P.S. The above is adapted, with brand-new thoughts woven in, from my book, BITTERSWEET. I’m best known for my book QUIET (which don’t get me wrong I regard as one of my precious children) but to me, some of the most important work I’ve ever done is on spiritual and existential longing.
This spoke to my soul, Susan. The ecstasy of the bittersweet. The ache of joy. The pain of spiritual desire. My journey? Approaching the age of 71, I am feeling like I am finally coming home to myself. The self that I have tried to change, alter, twist and bend in efforts to be what I thought I should be. And now, realizing, that the journey has been to accept who I am, love who I am, express who I am, and sit with the poignancy of all of this as I approach the end of the road here on earth. Exquisitely aware of the joy of self discovery, the joy of connection with the earth and its trees, plants, and creatures. And the awareness of the temporariness of it all. To reach that simultaneous time of hello and anticipated goodbye. To love fiercely with a soft touch and not a strong grip. To feel boundaries while also anticipating losing all boundaries. To feel alive in the face of the reality of death.

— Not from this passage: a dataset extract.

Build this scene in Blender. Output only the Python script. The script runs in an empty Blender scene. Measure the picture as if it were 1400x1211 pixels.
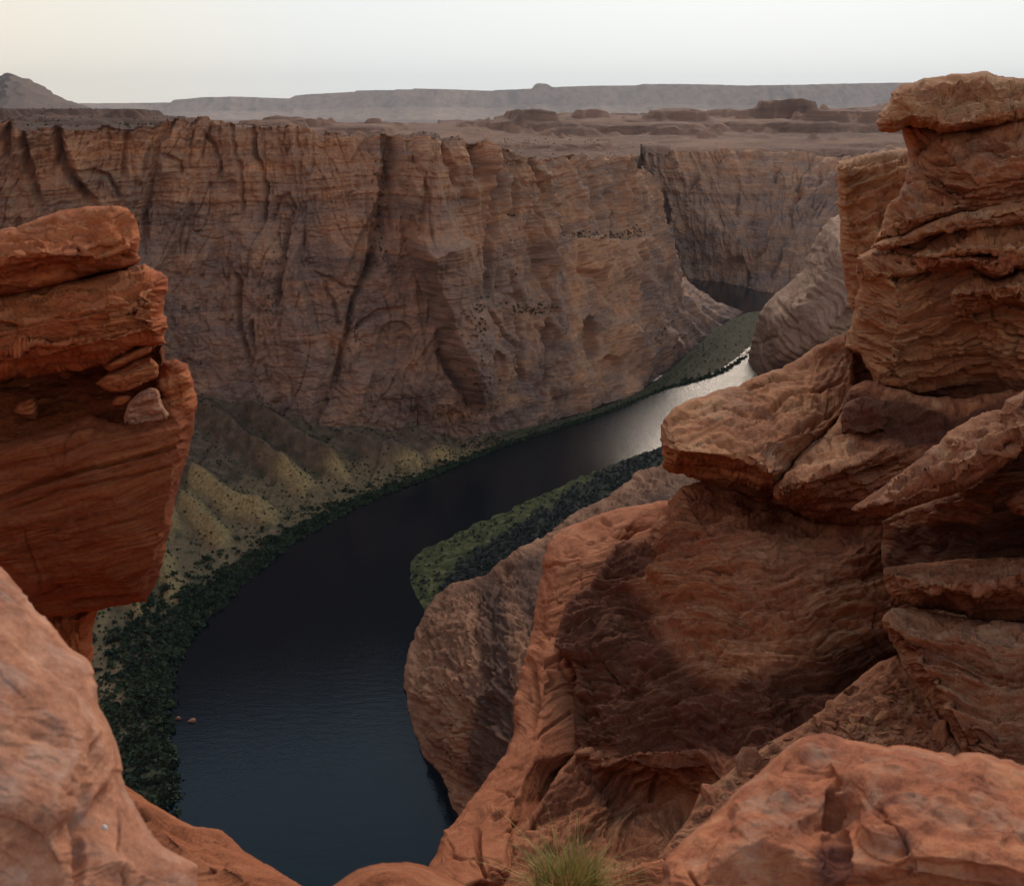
import bpy, math, random
import numpy as np
from mathutils import Vector
from mathutils.geometry import delaunay_2d_cdt

random.seed(7)
RNG = np.random.default_rng(7)
C = bpy.context.scene.collection
f32 = np.float32

# ------------------------------------------------------------------ camera
FPX, W0, H0 = 1345.0, 1400.0, 1211.0
PITCH = math.radians(18.7)
CAMZ = 300.0
SP, CP = math.sin(PITCH), math.cos(PITCH)

def ray(px, py):
    px = np.asarray(px, float); py = np.asarray(py, float)
    xc = (px - W0/2)/FPX; yc = (H0/2 - py)/FPX
    return np.stack([xc, CP + yc*SP, -SP + yc*CP], -1)

def at(px, py, depth):
    return ray(px, py)*np.asarray(depth, float)[..., None] + np.array([0, 0, CAMZ])

def on_z(px, py, z):
    r = ray(px, py)
    return r*((np.asarray(z, float) - CAMZ)/r[..., 2])[..., None] + np.array([0, 0, CAMZ])

def at_y(px, py, Y):
    """point on the pixel's ray at horizontal distance Y ahead"""
    r = ray(px, py)
    return r*(np.asarray(Y, float)/r[..., 1])[..., None] + np.array([0, 0, CAMZ])

def pix(P):
    x = P[..., 0]; y = P[..., 1]; z = P[..., 2] - CAMZ
    d = y*CP - z*SP
    d = np.where(d < .05, .05, d)
    up = y*SP + z*CP
    return W0/2 + FPX*x/d, H0/2 - FPX*up/d

# ------------------------------------------------------------------ noise
def _h(ix, iy, iz):
    h = (ix.astype(np.uint32)*np.uint32(0x8da6b343)) ^ (iy.astype(np.uint32)*np.uint32(0xd8163841)) ^ (iz.astype(np.uint32)*np.uint32(0xcb1ab31f))
    h ^= h >> np.uint32(15); h *= np.uint32(0x2c1b3c6d)
    h ^= h >> np.uint32(12); h *= np.uint32(0x297a2d39)
    h ^= h >> np.uint32(15)
    return h

def h01(i, seed=0):
    i = np.asarray(i).astype(np.int64)
    return (_h(i, np.full_like(i, seed), np.full_like(i, 31)) & np.uint32(0xffff)).astype(f32)/f32(65535)

def pn(x, y, z):
    """gradient noise about -1..1"""
    x = np.asarray(x, f32); y = np.asarray(y, f32); z = np.asarray(z, f32)
    x, y, z = np.broadcast_arrays(x, y, z)
    xi = np.floor(x); yi = np.floor(y); zi = np.floor(z)
    xf = x - xi; yf = y - yi; zf = z - zi
    xi = xi.astype(np.int64); yi = yi.astype(np.int64); zi = zi.astype(np.int64)
    u = xf*xf*xf*(xf*(xf*6-15)+10); v = yf*yf*yf*(yf*(yf*6-15)+10); w = zf*zf*zf*(zf*(zf*6-15)+10)
    def g(a, b, c):
        h = _h(xi+a, yi+b, zi+c)
        gx = (h & np.uint32(255)).astype(f32)*f32(1/127.5) - 1
        gy = ((h >> np.uint32(8)) & np.uint32(255)).astype(f32)*f32(1/127.5) - 1
        gz = ((h >> np.uint32(16)) & np.uint32(255)).astype(f32)*f32(1/127.5) - 1
        return gx*(xf-a) + gy*(yf-b) + gz*(zf-c)
    a00 = g(0,0,0); a00 = a00 + u*(g(1,0,0)-a00)
    a10 = g(0,1,0); a10 = a10 + u*(g(1,1,0)-a10)
    a01 = g(0,0,1); a01 = a01 + u*(g(1,0,1)-a01)
    a11 = g(0,1,1); a11 = a11 + u*(g(1,1,1)-a11)
    b0 = a00 + v*(a10-a00); b1 = a01 + v*(a11-a01)
    return (b0 + w*(b1-b0))*f32(1.3)

def fbm(x, y, z, octv=4, gain=.5, lac=2.03):
    s = 0; a = 1.0; n = 0
    for o in range(octv):
        s = s + a*pn(x + 17.1*o, y - 9.7*o, z + 4.3*o); n += a
        a *= gain; x = x*lac; y = y*lac; z = z*lac
    return s/n*1.6

def ridged(x, y, z, octv=3, gain=.5):
    s = 0; a = 1.0; n = 0
    for o in range(octv):
        s = s + a*(1-np.abs(pn(x + 11.1*o, y - 5.7*o, z + 7.3*o))*2); n += a
        a *= gain; x = x*2.07; y = y*2.07; z = z*2.07
    return s/n

def sstep(a, b, x):
    t = np.clip((x-a)/(b-a), 0, 1)
    return t*t*(3-2*t)

def basis(n):
    n = np.array(n, float); n /= np.linalg.norm(n)
    t1 = np.cross([0, 1, 0], n); t1 /= np.linalg.norm(t1)
    return n, t1, np.cross(n, t1)

def bedding(s, a, b, w, lam, sharp, seed):
    """stack of beds of uneven thickness, each breaking off in its own line; returns relief, groove, bed tone"""
    u = s/w + .45*pn(s/w*.45, seed*3.1, 0*s) + .12*pn(a/lam*1.7, b/lam*1.7, s/w*.2+seed)
    i = np.floor(u); fr = u - i
    def val(k):
        m = pn(a/lam + h01(k, seed)*97, b/lam + h01(k, seed+1)*53, k*.731+seed)*1.1 + .5*pn(a/lam*2.7 + h01(k, seed)*47, b/lam*2.7, k*.431+seed)
        c = m*3.2; ci = np.floor(c); cf = c-ci
        return .3*m + .7*(ci+sstep(.90, 1, cf)-.5)/3.2 + (h01(k, seed+2)-.5)*1.3
    v0 = val(i); v1 = val(i+1)
    k = sstep(1-sharp, 1, fr)
    gr = np.exp(-((fr-(1-sharp*.5))/(sharp*.5))**2)
    tone = h01(i, seed+5)*(1-k) + h01(i+1, seed+5)*k
    return v0*(1-k)+v1*k, gr, tone

def seg_dist(px, py, line):
    """distance to a polyline, signed side (+ right of travel), and parameter 0..1 along it"""
    best = np.full(px.shape, 1e9, f32); side = np.zeros(px.shape, f32); par = np.zeros(px.shape, f32)
    n = len(line)-1
    for k in range(n):
        ax, ay = line[k][:2]; bx, by = line[k+1][:2]
        dx, dy = bx-ax, by-ay; L2 = dx*dx+dy*dy+1e-9
        t = np.clip(((px-ax)*dx+(py-ay)*dy)/L2, 0, 1)
        ex = px-(ax+t*dx); ey = py-(ay+t*dy)
        d = np.sqrt(ex*ex+ey*ey)
        m = d < best
        best = np.where(m, d, best)
        side = np.where(m, np.sign(dx*(py-ay)-dy*(px-ax)), side)
        par = np.where(m, (k+t)/n, par)
    return best, side, par

# ------------------------------------------------------------------ mesh helpers
def link(name, me, mat=None, parent=None):
    o = bpy.data.objects.new(name, me); C.objects.link(o)
    if mat: me.materials.append(mat)
    if parent: o.parent = parent
    return o

def mesh_np(name, V, faces, attrs=None, smooth=True):
    """V (N,3); faces (M,3) or (M,4) int array"""
    me = bpy.data.meshes.new(name)
    V = np.ascontiguousarray(V, f32); faces = np.ascontiguousarray(faces, np.int32)
    k = faces.shape[1]
    me.vertices.add(len(V)); me.vertices.foreach_set('co', V.ravel())
    me.loops.add(faces.size); me.loops.foreach_set('vertex_index', faces.ravel())
    me.polygons.add(len(faces))
    me.polygons.foreach_set('loop_start', np.arange(0, faces.size, k, dtype=np.int32))
    me.polygons.foreach_set('loop_total', np.full(len(faces), k, np.int32))
    me.polygons.foreach_set('use_smooth', np.full(len(faces), smooth, bool))
    for nm, arr in (attrs or {}).items():
        arr = np.ascontiguousarray(arr, f32)
        if arr.ndim == 1:
            at_ = me.attributes.new(nm, 'FLOAT', 'POINT'); at_.data.foreach_set('value', arr)
        else:
            at_ = me.attributes.new(nm, 'FLOAT_VECTOR', 'POINT'); at_.data.foreach_set('vector', arr.ravel())
    me.update(calc_edges=True); me.validate()
    return me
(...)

And be moved to tears with the beauty, the sadness, the feeling that cannot be described.... To be grateful for this moment and everything that it contains.
Reading this reminded me of a parallel in the movie “Inception.” [Not a spoiler…] In the movie, there were places people would go to be put into deep sleep for long periods of time, not so they could dream but rather so they could wake up and know what reality is.
Similarly, I tend to listen to happy music *when* I feel something; I listen to sad music *in order to* feel something.